Kadın düşmanlarının ensesinde olmaya devam edeceğiz. Kadınların öldürülmesine kadar giden bu yolda karşımıza çıkan her adımı iyi takip etmeliyiz. Hiçbir zaman çözümsüz olmadık olmayacağız da. Senelerce kadın cinayetlerini durdurmak ve kadına yönelik şiddeti azaltmak için sadece talepte bulunan olmadık her defasında çözümü adliyelerde ve meydanlarda biz dile getirdik. Ama yine kadınları korumayanlar bu yönde hiçbir adım atmadığı için ve üstüne üstlük daha fazla kadın düşmanı politikalar ürettikleri için biz çözümlerimizi bir kez daha tekrar tekrar dile getirmeye ihtiyaç duyuyoruz.

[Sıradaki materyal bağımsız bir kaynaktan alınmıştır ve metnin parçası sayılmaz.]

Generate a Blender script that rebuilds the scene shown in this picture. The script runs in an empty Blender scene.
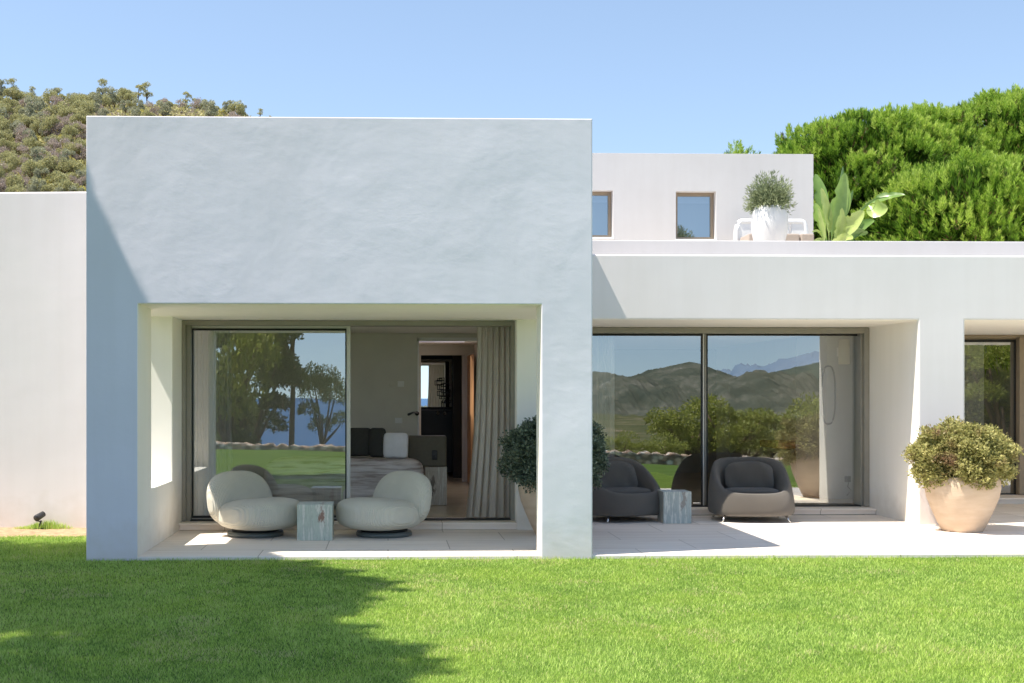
import bpy, bmesh, math, random
import numpy as np
from mathutils import Vector, Matrix
PI = math.pi
random.seed(7)
RNG = np.random.default_rng(11)
scene = bpy.context.scene
COL = scene.collection

# ------------------------------------------------------------------ camera model
F, CX, CY, H, TH = 1242.0, 422.7, 397.0, 1.472, math.radians(1.6)
CT, ST = math.cos(TH), math.sin(TH)
def XW(px, Y):
    u = (px - CX) / F
    return Y * (u * CT + ST) / (CT - u * ST)
def ZW(px, py, Y):
    return H - (py - CY) / F * (Y * CT + XW(px, Y) * ST)
def P(px, py, Y):
    return Vector((XW(px, Y), Y, ZW(px, py, Y)))

SUN = Vector((-0.49, -0.155, 1.0)).normalized()       # direction towards the sun
SX, SY = 0.49, 0.155

# ------------------------------------------------------------------ object helpers
def link(o, parent=None):
    COL.objects.link(o)
    if parent is not None:
        o.parent = parent
    return o
def tag(o, label=None, cat=None, group=None, kind=None):
    if label: o['label'] = label
    if cat: o['category'] = cat
    if group: o['group'] = group
    if kind: o['kind'] = kind
    return o
def empty(name, loc=(0, 0, 0), rz=0.0, label=None, cat=None, group=None, parent=None):
    o = bpy.data.objects.new(name, None)
    o.empty_display_size = 0.2
    link(o, parent)
    o.location = loc; o.rotation_euler = (0, 0, rz)
    return tag(o, label, cat, group)
def copy_tree(o, parent=None):
    c = o.copy(); COL.objects.link(c); c.parent = parent
    for ch in list(o.children):
        copy_tree(ch, c)
    return c

class MB:
    """collects geometry and links it as one mesh object"""
    def __init__(self):
        self.v = []; self.f = []; self.s = []
    def add(self, vs, fs, smooth=False):
        o = len(self.v)
        self.v += [tuple(p) for p in vs]
        self.f += [tuple(i + o for i in q) for q in fs]
        self.s += [smooth] * len(fs)
        return self
    def box(self, x0, x1, y0, y1, z0, z1):
        vs = [(x0,y0,z0),(x1,y0,z0),(x1,y1,z0),(x0,y1,z0),(x0,y0,z1),(x1,y0,z1),(x1,y1,z1),(x0,y1,z1)]
        return self.add(vs, [(0,3,2,1),(4,5,6,7),(0,1,5,4),(1,2,6,5),(2,3,7,6),(3,0,4,7)])
    def tube(self, pts, radii, n=10, cap=True):
        pts = [Vector(p) for p in pts]
        if not hasattr(radii, '__len__'): radii = [radii] * len(pts)
        vs = []; fs = []
        for i, p in enumerate(pts):
            a = pts[max(i-1, 0)]; b = pts[min(i+1, len(pts)-1)]
            d = (b - a).normalized()
            ref = Vector((0,0,1)) if abs(d.z) < 0.9 else Vector((1,0,0))
            u = d.cross(ref).normalized(); w = d.cross(u).normalized()
            for k in range(n):
                t = 2*PI*k/n
                vs.append(p + (u*math.cos(t) + w*math.sin(t)) * radii[i])
        for i in range(len(pts)-1):
            for k in range(n):
                k2 = (k+1) % n
                fs.append((i*n+k, i*n+k2, (i+1)*n+k2, (i+1)*n+k))
        if cap:
            fs.append(tuple(range(n))[::-1]); fs.append(tuple((len(pts)-1)*n+k for k in range(n)))
        return self.add(vs, fs, True)
    def lathe(self, prof, n=48, c=(0,0,0)):
        vs = []; fs = []
        for r, z in prof:
            for k in range(n):
                t = 2*PI*k/n
                vs.append((c[0]+r*math.cos(t), c[1]+r*math.sin(t), c[2]+z))
        for i in range(len(prof)-1):
            for k in range(n):
                k2 = (k+1) % n
                fs.append((i*n+k, i*n+k2, (i+1)*n+k2, (i+1)*n+k))
        return self.add(vs, fs, True)
    def superell(self, a, b, c, e1=0.8, e2=0.9, M=None, nu=40, nv=24, fn=None):
        sp = lambda x, e: math.copysign(abs(x)**e, x)
        vs = []; fs = []
        for j in range(nv+1):
            v = -PI/2 + PI*j/nv
            for i in range(nu):
                u = 2*PI*i/nu
                p = Vector((a*sp(math.cos(v), e1)*sp(math.cos(u), e2), b*sp(math.cos(v), e1)*sp(math.sin(u), e2), c*sp(math.sin(v), e1)))
                if fn: p = fn(p)
                if M: p = M @ p
                vs.append(p)
        for j in range(nv):
            for i in range(nu):
                i2 = (i+1) % nu
                fs.append((j*nu+i, j*nu+i2, (j+1)*nu+i2, (j+1)*nu+i))
        return self.add(vs, fs, True)
    def build(self, name, mat, parent=None, bevel=0, seg=2, subsurf=0, weld=False):
        me = bpy.data.meshes.new(name)
        me.from_pydata(self.v, [], self.f)
        me.polygons.foreach_set('use_smooth', self.s)
        if mat: me.materials.append(mat)
        me.update()
        o = link(bpy.data.objects.new(name, me), parent)
        if weld:
            m = o.modifiers.new('weld', 'WELD'); m.merge_threshold = 1e-4
        if bevel:
            m = o.modifiers.new('bevel', 'BEVEL'); m.width = bevel; m.segments = seg; m.limit_method = 'ANGLE'
        if subsurf:
            m = o.modifiers.new('sub', 'SUBSURF'); m.levels = subsurf; m.render_levels = subsurf
        return o

def carve(o, boxes):
    """cut boxes (x0,x1,y0,y1,z0,z1) out of o"""
    cs = []
    for b in boxes:
        c = MB().box(*b).build('cutter', None)
        cs.append(c)
        m = o.modifiers.new('cut', 'BOOLEAN'); m.operation = 'DIFFERENCE'; m.object = c; m.solver = 'EXACT'
    dg = bpy.context.evaluated_depsgraph_get(); dg.update()
    me = bpy.data.meshes.new_from_object(o.evaluated_get(dg))
    o.modifiers.clear()
    old = o.data; o.data = me
    bpy.data.meshes.remove(old)
    for c in cs:
        m = c.data; bpy.data.objects.remove(c); bpy.data.meshes.remove(m)
    return o
def add_bevel(o, w=0.02, seg=3):
    m = o.modifiers.new('bevel', 'BEVEL'); m.width = w; m.segments = seg; m.limit_method = 'ANGLE'; m.angle_limit = math.radians(40)

def np_mesh(name, verts, faces_flat, loop_starts, mat, parent=None, attrs=None, smooth=False):
    me = bpy.data.meshes.new(name)
    nv = len(verts); nl = len(faces_flat); nf = len(loop_starts)
    me.vertices.add(nv); me.vertices.foreach_set('co', np.ascontiguousarray(verts, dtype=np.float32).ravel())
    me.loops.add(nl); me.loops.foreach_set('vertex_index', np.ascontiguousarray(faces_flat, dtype=np.int32))
    me.polygons.add(nf); me.polygons.foreach_set('loop_start', np.ascontiguousarray(loop_starts, dtype=np.int32))
    if smooth: me.polygons.foreach_set('use_smooth', np.ones(nf, dtype=bool))
    for k, a in (attrs or {}).items():
        at = me.attributes.new(k, 'FLOAT', 'POINT'); at.data.foreach_set('value', np.ascontiguousarray(a, dtype=np.float32))
    me.update(calc_edges=True); me.validate()
    if mat: me.materials.append(mat)
    return link(bpy.data.objects.new(name, me), parent)

def unit(a):
    return a / np.maximum(np.linalg.norm(a, axis=1, keepdims=True), 1e-9)
def rand_dirs(n):
    return unit(RNG.normal(size=(n, 3)))
def leaf_arrays(pos, d, L, W, rnd, fold=0.15):
    """diamond leaves at pos along d; returns verts (N*4), rnd"""
    n = len(pos)
    side = unit(np.cross(d, rand_dirs(n)))
    nrm = np.cross(side, d)
    L = np.broadcast_to(np.asarray(L, float), (n,))[:, None]; W = np.broadcast_to(np.asarray(W, float), (n,))[:, None]
    b = pos; t = pos + d*L
    m = pos + d*L*0.5 + nrm*(L*fold)
    v = np.stack([b, m + side*W*0.5, t, m - side*W*0.5], axis=1).reshape(-1, 3)
    return v, np.repeat(rnd, 4)
def leaf_obj(name, v, r, mat, parent=None):
    n = len(v)//4
    return np_mesh(name, v, np.arange(n*4), np.arange(n)*4, mat, parent, {'rnd': r})

# ------------------------------------------------------------------ materials
def new_mat(name):
    m = bpy.data.materials.new(name); m.use_nodes = True
    nt = m.node_tree; nt.nodes.clear()
    out = nt.nodes.new('ShaderNodeOutputMaterial')
    return m, nt, out
def N(nt, t, **kw):
    n = nt.nodes.new(t)
    for k, v in kw.items():
        if k.startswith('i_'):
            key = k[2:]
            key = int(key) if key.isdigit() else key.replace('_', ' ')
            n.inputs[key].default_value = v
        else:
            setattr(n, k, v)
    return n
def L(nt, a, ao, b, bi):
    nt.links.new(a.outputs[ao], b.inputs[bi])
def ramp(nt, stops):
    r = nt.nodes.new('ShaderNodeValToRGB')
    e = r.color_ramp.elements
    while len(e) > 1: e.remove(e[-1])
    e[0].position = stops[0][0]; e[0].color = (*stops[0][1], 1)
    for p, c in stops[1:]:
        x = e.new(p); x.color = (*c, 1)
    return r
def pbsdf(nt, out, rough=0.6, color=None, spec=0.5, metal=0.0):
    b = N(nt, 'ShaderNodeBsdfPrincipled')
    b.inputs['Roughness'].default_value = rough
    b.inputs['Metallic'].default_value = metal
    b.inputs['Specular IOR Level'].default_value = spec
    if color: b.inputs['Base Color'].default_value = (*color, 1)
    L(nt, b, 0, out, 0)
    return b
def coords(nt, scale=(1,1,1), which='Object', rot=(0,0,0)):
    tc = N(nt, 'ShaderNodeTexCoord'); mp = N(nt, 'ShaderNodeMapping')
    mp.inputs['Scale'].default_value = scale; mp.inputs['Rotation'].default_value = rot
    L(nt, tc, which, mp, 0)
    return mp
def noise(nt, mp, scale, detail=4, rough=0.55):
    n = N(nt, 'ShaderNodeTexNoise'); n.inputs['Scale'].default_value = scale
    n.inputs['Detail'].default_value = detail; n.inputs['Roughness'].default_value = rough
    if mp: L(nt, mp, 0, n, 0)
    return n
def simple(name, color, rough=0.6, var=0.12, scale=8, bump=0.0, bscale=60, metal=0.0, spec=0.4, stretch=(1,1,1)):
    m, nt, out = new_mat(name)
    b = pbsdf(nt, out, rough, None, spec, metal)
    mp = coords(nt, stretch)
    n = noise(nt, mp, scale)
    lo = tuple(max(0, c*(1-var)) for c in color); hi = tuple(min(1, c*(1+var)) for c in color)
    r = ramp(nt, [(0.3, lo), (0.7, hi)])
    L(nt, n, 0, r, 0); L(nt, r, 0, b, 'Base Color')
    if bump:
        n2 = noise(nt, mp, bscale, 3)
        bp = N(nt, 'ShaderNodeBump'); bp.inputs['Strength'].default_value = bump; bp.inputs['Distance'].default_value = 0.01
        L(nt, n2, 0, bp, 'Height'); L(nt, bp, 0, b, 'Normal')
    return m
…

Öncelikle caydırıcı yaptırımlar ve geleceğe yönelik tedbirlerin alınması ve en ufak hakarette, tehditte veya şantajda şikayetçi olmak ve sırtımızı 6284 Sayılı Kanun’a yaslamak gerekiyor. Kadınlar karakola gidip “Ben 6284’e dayanıyorum” dediğinde, kamu görevlileri bunun gereğini yapmak zorundadır.

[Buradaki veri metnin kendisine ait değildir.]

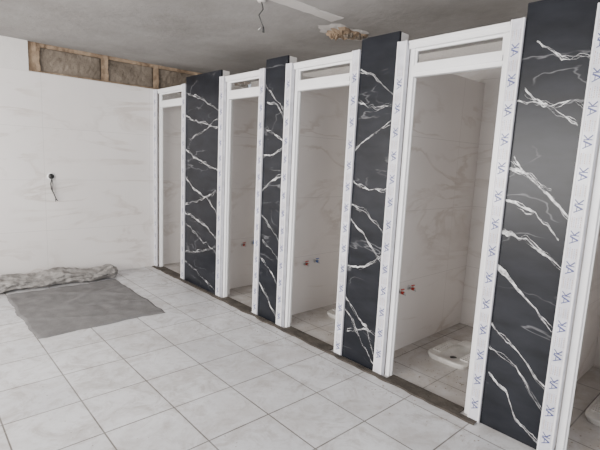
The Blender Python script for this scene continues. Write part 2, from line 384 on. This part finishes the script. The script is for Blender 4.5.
b=MB(); vs=[]; n=24
for i in range(n+1):
    x=1.2+1.42*i/n; a=.02*noise.noise(Vector((x*9,0,0))); vs+=[(x,2.48+a,CH),(x,2.49+a,CH-.006),(x,2.60-a,CH-.006),(x,2.61-a,CH)]
b.add(vs,[(4*i+j,4*i+j+1,4*i+j+5,4*i+j+4) for i in range(n) for j in range(3)]+[(0,1,2,3),(4*n,4*n+3,4*n+2,4*n+1)],'patch'); b.done('ceiling_plaster_strip')

# ---------------------------------------------------------------- mat & roll
b=MB(); nx,ny=66,80; x0,x1,y0,y1=.72,1.81,3.80,5.14; vs=[]
for j in range(ny+1):
    for i in range(nx+1):
        u,v=i/nx,j/ny; x=x0+(x1-x0)*u; y=y0+(y1-y0)*v
        x+=(.03*noise.noise(Vector((y*3,u*.5,1)))+.012*noise.noise(Vector((y*12,u*.5,1))))*(abs(u-.5)*2)**2; y+=(.03*noise.noise(Vector((x*3,v,5)))+.012*noise.noise(Vector((x*13,v,5))))*(abs(v-.5)*2)**2
        z=.006+.010*abs(noise.noise(Vector((x*3,y*3,2))))+.005*noise.noise(Vector((x*12,y*12,2)))+.008*max(0,1-abs(noise.noise(Vector((x*1.5,y*2.5,8))))*9)
        if i in(0,nx) or j in(0,ny): z=.001
        vs.append((x,y,max(z,.001)))
b.add(vs,[(j*(nx+1)+i,j*(nx+1)+i+1,(j+1)*(nx+1)+i+1,(j+1)*(nx+1)+i) for j in range(ny) for i in range(nx)],'mat',True); b.done('grey_floor_mat')
b=MB(); L=160; S=64; vs=[]
for i in range(L+1):
    t=i/L; x=.25+1.62*t; yc=5.31+.02*math.sin(t*5); taper=min(1,(.6+min(t,1-t)*12))
    rz=.068+.026*noise.noise(Vector((x*2.8,0,0))); ry=.125+.025*noise.noise(Vector((x*3,7,0)))
    for j in range(S):
        a=2*math.pi*j/S
        f=1+.28*noise.noise(Vector((x*5,math.cos(a)*1.8,math.sin(a)*1.8)))+.14*abs(math.sin(a*3+x*4+2*noise.noise(Vector((x*4,3,3)))))+.24*noise.noise(Vector((x*13,math.cos(a)*4,math.sin(a)*4)))+.10*noise.noise(Vector((x*32,math.cos(a)*8,math.sin(a)*8)))
        z=rz+rz*f*taper*math.sin(a); vs.append((x,min(D-.005,yc+ry*f*taper*math.cos(a)),max(.002,z)))
fs=[(i*S+j,i*S+(j+1)%S,(i+1)*S+(j+1)%S,(i+1)*S+j) for i in range(L) for j in range(S)]+[tuple(range(S)),tuple(L*S+j for j in range(S-1,-1,-1))]
b.add(vs,fs,'roll',True); b.done('rolled_cloth')

# ---------------------------------------------------------------- debris
b=MB()
def crumb(x,y,r):
    vs=[]
    for k in range(5):
        a=2*math.pi*k/5+random.random()*.6; vs.append((x+r*math.cos(a),y+r*math.sin(a)*.8,.0005))
    vs.append((x,y,r*random.uniform(.4,.8))); b.add(vs,[(k,(k+1)%5,5) for k in range(5)],'crumb')
for k in range(260): crumb(XS-.10-abs(random.gauss(0,.10)),random.uniform(.8,5.3),random.uniform(.002,.007))
for k in range(150): crumb(random.uniform(.0,2.3),random.uniform(.9,3.7),random.uniform(.001,.005))
b.done('mortar_crumbs')
b=MB()
for k in range(300): crumb(random.uniform(2.62,2.96),random.choice((random.uniform(1.1,1.9),random.uniform(2.1,3.0),random.uniform(.0,.8))),random.uniform(.002,.010))
b.done('mortar_crumbs')

# ---------------------------------------------------------------- light
w=bpy.data.worlds.new('World'); bpy.context.scene.world=w; w.use_nodes=True
w.node_tree.nodes['Background'].inputs[0].default_value=(.75,.85,1,1); w.node_tree.nodes['Background'].inputs[1].default_value=1.2
def area(name,loc,rot,sx,sy,e,col):
    l=bpy.data.lights.new(name,'AREA'); l.shape='RECTANGLE'; l.size=sx; l.size_y=sy; l.energy=e; l.color=col
    o=bpy.data.objects.new(name,l); o.location=loc; o.rotation_euler=rot; bpy.context.collection.objects.link(o)
area('window_daylight',(XL-.15,2.75,1.52),(0,math.radians(-90),0),1.6,4.2,430,(1,.96,.915))
area('window_daylight_near',(.2,YN-.15,1.45),(math.radians(90),0,0),3.6,1.7,115,(.98,.98,1))

# ---------------------------------------------------------------- camera
right=Vector((.7417,-.6697,.0463)); fwd=Vector((.6676,.7292,-.1478)).normalized()
right=(right-fwd*right.dot(fwd)).normalized(); up=right.cross(fwd)
mat=Matrix((right,up,-fwd)).transposed().to_4x4(); mat.translation=Vector((0,0,H))
cam=bpy.data.cameras.new('camera'); co=bpy.data.objects.new('camera',cam); bpy.context.collection.objects.link(co)
co.matrix_world=mat; cam.sensor_width=36; cam.lens=26.46; cam.clip_start=.02
bpy.context.scene.camera=co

Bir başka önemli dayanak noktası İstanbul Sözleşmesi’dir. Sözleşme, öncelikle şiddetin önlenebileceğini vurguluyor. Sözleşme, tedbirlere rağmen kadının zarar görmesi halinde de bunun cezasız bırakılmamasını söylüyor. Cezasızlık olmasa zaten şiddetin boyutları bu noktaya gelmez. Örneğin Helin Palandöken ısrarlı takip suçunun serbest olması sonucu öldürüldü. Öncesinde tedbir alınsaydı ısrarlı takip cezasız kalmasaydı Helin hayatta olabilirdi. Bu suçlar hafif görüldüğü için sonu kadınların canına mal oluyor.

Kadın cinayetleri önlenebilir, gereken siyasal irade ortaya konduğu zaman bu mümkündür. Kadınları öldürülmeden önce onları korumak esastır. Azize’yi şu anda hayatta tutan şey belki şansıydı. ‘Çok öfkeli’ kocası onu öldüredebilirdi. Bu belirsizlikle yaşamaya hiçbir kadın mahkum değil. Kadınları korumama ve bu yönde atılmayan her adım siyasidir. Bundan Aile ve Sosyal Politikalar Bakanlığını lağvedenler de sorumludur. Kadınlar lehine hiçbir politik hamle yapmayan, sürekli erkeklerle el sıkışan iktidar ne yaparsak bu şiddeti önleriz diye düşünmelidir.

Yalnız değil örgütlüyüz

Kadın cinayeti davalarında cezasızlığa neden olan indirimlerin sınırlandırılması; gündeme gelen idama karşı evrensel hukuku savunmak, artan cinsel şiddete karşı “çözüm” diye sunulan insan haklarına aykırı hadım ve idamı, cinsel suçlarda yapılması gerekenin yapılması; faillerin aklanmaması ve kadınların güvenliğinin her yerde sağlanması toplumu ve kadınları çözümsüz bırakanların kulağına küpe olsun. Kadınların gücü ve cesareti bu karanlık zihniyete karşı daima aydınlık sonuçlar verecektir. Ki veriyor da; Ümraniye’de Canan Ay kendisini darp eden taksi şoförünün ceza almasını sağlamak için olayın peşini bırakmadı ve şoförün ceza almasını sağladı.Yine İzmir Buca'da bir kadın kendisini takip edip videosunu çeken adamı fark ederek şikayetçi oldu.Türkiye’de ve dünyada yükselen ses diğer kadınlara mücadele etmesi için cesaret veriyor. Oyuncu Beren Saat’in de dediği gibi ‘Mücadelemiz sessizlik yeminini bozmak için’. Bozacağız da.

Kadınları ve çocukları korumayanlara karşı çözümsüz, öfkeli veya yalnız değiliz, örgütlüyüz. Gücümüzü buradan alıyoruz. Yaşam hakkımız, özgürlüğümüz ve tüm haklarımız için, eşitçe yaşayacağımız günler için ve özellikle başka Şule’lerin olmaması için hep birlikte mücadeleye devam.